The evening started out with dinner, Italian restaurant, he had fish I had pasta. Neither of us had anything to drink except water. We talked…well, mostly he talked, and I listened. I could listen to him for hours. He fascinates me so much. It’s not just his view of the world and his feelings about things, it’s his voice. It’s hypnotic and soothing, and he is so passionate when he speaks, he could be talking gibberish and I would still hang on every word. I told him how much I wished I could be more like him, able to just go with the flow. To just put myself out there and go along with whatever comes my way and have no fear of whatever might happen, would be so freeing. He told me all I needed to do was trust that if I send only positive energy out into the universe, then I would have no fear of what the universe would bring to me, because it would only be positive, learning experiences. I guess it’s sort of the same thing as Karma. Maybe it is Karma, I don’t know.
After dinner we went back to where he was staying. Whenever he was in the area it was where he hung his hat, so to speak. He had family nearby, but he preferred being in this place. It afforded him what he needed most, privacy. He needed a place to be with only his music and just himself. He needed sanctuary, a place to recharge and just be. Some see him as being alone in the world, but really he is just… on his own; there is a difference. He is connected to many, but attached to none. I see his life as being a constant journey of discovery.
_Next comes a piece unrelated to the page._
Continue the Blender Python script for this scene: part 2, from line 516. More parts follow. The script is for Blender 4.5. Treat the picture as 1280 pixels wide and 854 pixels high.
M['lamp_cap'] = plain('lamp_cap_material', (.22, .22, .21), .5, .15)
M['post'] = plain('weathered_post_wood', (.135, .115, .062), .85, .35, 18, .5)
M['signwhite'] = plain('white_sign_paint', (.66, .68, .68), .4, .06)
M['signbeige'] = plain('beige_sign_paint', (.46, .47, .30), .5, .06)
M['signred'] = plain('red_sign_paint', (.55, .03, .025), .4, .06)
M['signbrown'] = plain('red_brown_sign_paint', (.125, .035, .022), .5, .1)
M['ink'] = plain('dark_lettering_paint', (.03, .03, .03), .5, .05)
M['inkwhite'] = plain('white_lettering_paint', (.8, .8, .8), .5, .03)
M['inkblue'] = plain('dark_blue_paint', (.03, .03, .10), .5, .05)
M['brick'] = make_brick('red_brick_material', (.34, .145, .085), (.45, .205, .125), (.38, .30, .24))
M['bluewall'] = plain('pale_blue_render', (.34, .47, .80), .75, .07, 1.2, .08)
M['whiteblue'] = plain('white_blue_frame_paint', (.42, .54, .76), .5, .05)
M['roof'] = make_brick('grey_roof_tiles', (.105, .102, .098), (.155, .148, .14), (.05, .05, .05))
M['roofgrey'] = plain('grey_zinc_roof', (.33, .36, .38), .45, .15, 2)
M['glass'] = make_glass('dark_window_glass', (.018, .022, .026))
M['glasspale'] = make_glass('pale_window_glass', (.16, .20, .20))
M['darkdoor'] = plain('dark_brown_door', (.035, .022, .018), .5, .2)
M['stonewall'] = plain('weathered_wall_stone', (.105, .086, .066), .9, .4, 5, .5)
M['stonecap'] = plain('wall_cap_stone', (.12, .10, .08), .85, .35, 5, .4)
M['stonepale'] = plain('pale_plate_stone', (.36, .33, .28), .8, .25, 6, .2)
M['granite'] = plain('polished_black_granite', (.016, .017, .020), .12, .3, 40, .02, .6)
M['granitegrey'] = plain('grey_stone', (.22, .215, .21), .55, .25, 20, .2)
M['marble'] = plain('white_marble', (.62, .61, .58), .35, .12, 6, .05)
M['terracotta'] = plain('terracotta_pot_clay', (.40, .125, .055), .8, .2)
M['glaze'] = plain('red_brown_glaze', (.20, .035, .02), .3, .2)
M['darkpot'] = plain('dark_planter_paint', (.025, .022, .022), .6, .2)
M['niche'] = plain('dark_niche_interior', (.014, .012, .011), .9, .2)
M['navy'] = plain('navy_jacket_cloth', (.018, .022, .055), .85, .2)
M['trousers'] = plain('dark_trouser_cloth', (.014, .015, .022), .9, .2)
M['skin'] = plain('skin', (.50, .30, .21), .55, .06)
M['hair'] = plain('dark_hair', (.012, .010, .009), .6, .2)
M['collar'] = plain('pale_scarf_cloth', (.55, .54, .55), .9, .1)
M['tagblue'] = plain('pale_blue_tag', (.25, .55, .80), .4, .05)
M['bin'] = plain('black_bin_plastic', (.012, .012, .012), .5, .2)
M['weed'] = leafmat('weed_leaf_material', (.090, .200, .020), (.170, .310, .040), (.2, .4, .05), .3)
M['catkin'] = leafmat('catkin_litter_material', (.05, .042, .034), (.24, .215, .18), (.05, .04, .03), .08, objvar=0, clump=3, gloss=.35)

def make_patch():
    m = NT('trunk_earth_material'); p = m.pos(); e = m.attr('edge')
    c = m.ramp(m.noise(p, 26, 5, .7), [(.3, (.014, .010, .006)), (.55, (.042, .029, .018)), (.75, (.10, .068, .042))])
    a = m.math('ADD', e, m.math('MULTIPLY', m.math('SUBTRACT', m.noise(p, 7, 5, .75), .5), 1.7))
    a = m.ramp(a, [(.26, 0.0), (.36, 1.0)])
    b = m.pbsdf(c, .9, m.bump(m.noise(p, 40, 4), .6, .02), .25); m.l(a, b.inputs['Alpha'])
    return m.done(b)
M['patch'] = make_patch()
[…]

Okay, enough about him, lets talk about me and the issue at hand, friends with benefits. I said I would cross that bridge when I came to it. Well, I came to it. I was a bit hesitant at first because I was nervous as hell. There was a part of me that was screaming “screw the bridge, just dive right in. It’s sink or swim time woman.” After all, it had been three years without any “benefits” what-so-ever. In that sense, I was ready, primed and ready…but all these questions and thoughts were swirling around in my head. I was arguing with myself again.
Me: What if I’ve forgotten how to “swim”?
Myself: What are you talking about? You don’t forget that!
Me: What if I sink?
Myself: You’re not going to sink. Just go for it.
Me: I don’t know if I’m ready for this.
Myself: It’s been three, count ‘em, three years. Trust me, you’re ready!
Me: But I’m so nervous. I feel like I’m in high school again.
Myself: Don’t over think things so much, dam it! Be the fish!
Me: What? Be the fish?
Myself: You know…just go with the flow. Let the evening take you
wherever it takes you.
Me: Oh…right. Be more like him, go with the flow.
Myself: That’s right, just keep swimming, just keep swimming.
Me: Okay. I can handle this…I hope.
So, it turns out I’m not quite as worldly as like to think I am. I was a bit off the mark about the casual sex thing and the diving right in. Apparently, for me it’s not so casual a thing; because for me, those needs and desires have a bit more to do with emotional fulfillment than physical satisfaction. Don’t get me wrong, physical satisfaction is a good thing. Sometimes a very good thing, like a “Holy crap, is this what I’ve been missing out on for the last twenty-five years,” sort of good thing. I wish I could more easily separate the emotional from the physical, but I haven’t figured out how to do that yet. Of course, I have only had this one casual encounter so it’s not much to go by. I suppose I shouldn’t be so quick to judge the benefits of “friends with benefits” due to my lack of experience. My whole reaction to it just took me by surprise…all of it, before, during and after. When I left him that night, I felt like I was walking on air. I couldn’t have been happier. A burden had been lifted from me. I no longer had to worry about…”my first time”…with someone other than my ex-husband. It was a wonderful evening, one I will never forget. It was exactly what I needed at the exact right time. Forgive me for gushing. In my attempt to convey the importance of this encounter in terms of where I was in my life, I feel as though I sound a bit dramatic about the whole thing. I’m trying really hard to be mature here and to not sound all goofy about how it all made me feel; how he made me feel, but I really did feel all warm and fuzzy inside. There’s just no other way to explain it. He had given me a gift, something I had needed for a long time. He made me feel beautiful, desirable and sexy. He had given me confidence. That was what the whole evening was about. It had nothing to do with “us”, there was no “us”, it was all about me. Everything changed for me that night; something clicked and I had this feeling of knowing that I was going to be fine; that my life was going to be so much better than I could imagine. I knew that I could do anything if I set my mind to it. I turned a corner that night and have never looked back.